- [GIVEN REQUEST] Say how many lines of the listing below contain "from", giving the number and nothing else.

- [Source records]
------------------------------------------------------------------------
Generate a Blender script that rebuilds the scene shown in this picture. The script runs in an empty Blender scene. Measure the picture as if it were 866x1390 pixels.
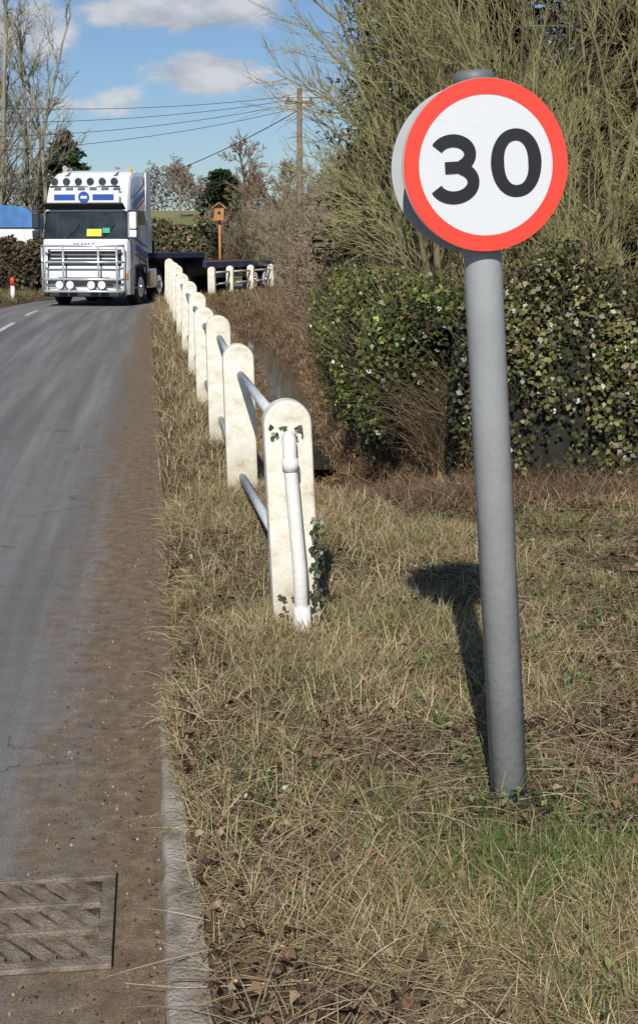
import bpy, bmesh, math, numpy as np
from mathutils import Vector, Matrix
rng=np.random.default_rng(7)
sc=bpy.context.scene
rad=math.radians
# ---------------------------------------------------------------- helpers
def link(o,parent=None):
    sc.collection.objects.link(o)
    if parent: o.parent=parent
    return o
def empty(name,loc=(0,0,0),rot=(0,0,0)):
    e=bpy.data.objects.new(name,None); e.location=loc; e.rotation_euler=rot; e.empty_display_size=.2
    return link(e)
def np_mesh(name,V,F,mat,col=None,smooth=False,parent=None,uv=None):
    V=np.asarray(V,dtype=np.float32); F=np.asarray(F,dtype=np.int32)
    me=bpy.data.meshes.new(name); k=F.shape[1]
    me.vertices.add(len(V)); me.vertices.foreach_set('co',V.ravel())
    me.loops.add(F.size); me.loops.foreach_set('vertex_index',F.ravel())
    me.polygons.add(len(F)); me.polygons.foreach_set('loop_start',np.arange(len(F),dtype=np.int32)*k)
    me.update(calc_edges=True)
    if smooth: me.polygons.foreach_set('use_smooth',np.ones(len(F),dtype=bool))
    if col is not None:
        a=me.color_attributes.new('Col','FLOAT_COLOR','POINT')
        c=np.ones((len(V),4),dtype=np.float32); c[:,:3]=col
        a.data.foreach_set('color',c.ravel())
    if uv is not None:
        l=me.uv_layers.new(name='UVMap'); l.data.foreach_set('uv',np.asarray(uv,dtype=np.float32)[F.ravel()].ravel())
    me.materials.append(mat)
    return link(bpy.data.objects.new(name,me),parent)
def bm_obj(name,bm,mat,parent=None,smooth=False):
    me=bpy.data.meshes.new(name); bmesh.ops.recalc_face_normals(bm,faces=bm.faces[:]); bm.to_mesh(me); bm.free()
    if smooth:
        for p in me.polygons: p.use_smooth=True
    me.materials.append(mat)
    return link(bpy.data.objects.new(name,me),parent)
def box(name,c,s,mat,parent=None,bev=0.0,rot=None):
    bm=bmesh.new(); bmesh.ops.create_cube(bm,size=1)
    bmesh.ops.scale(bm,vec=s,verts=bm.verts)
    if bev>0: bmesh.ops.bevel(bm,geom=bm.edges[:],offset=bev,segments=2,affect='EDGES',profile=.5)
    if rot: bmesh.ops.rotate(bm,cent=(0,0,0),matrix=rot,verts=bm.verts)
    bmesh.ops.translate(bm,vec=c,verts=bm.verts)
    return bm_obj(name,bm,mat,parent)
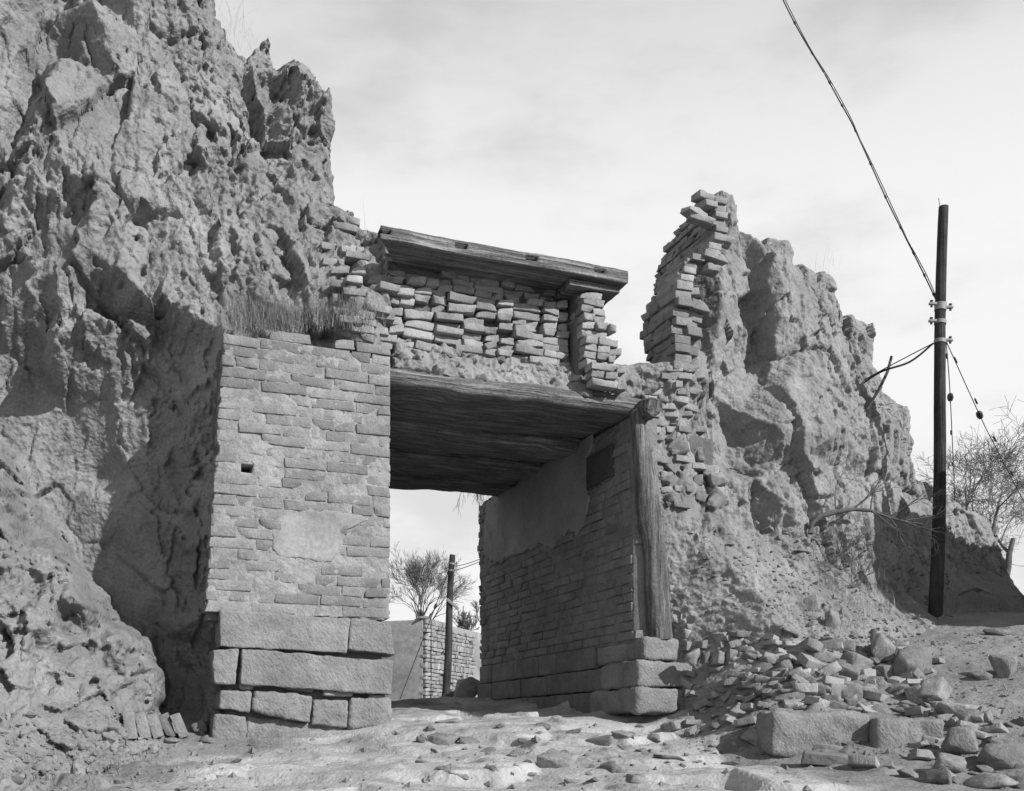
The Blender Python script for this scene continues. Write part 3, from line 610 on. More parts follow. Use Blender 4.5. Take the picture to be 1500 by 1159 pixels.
------------------------------------------------------------------------
- [COMPLETE OUTPUT] 2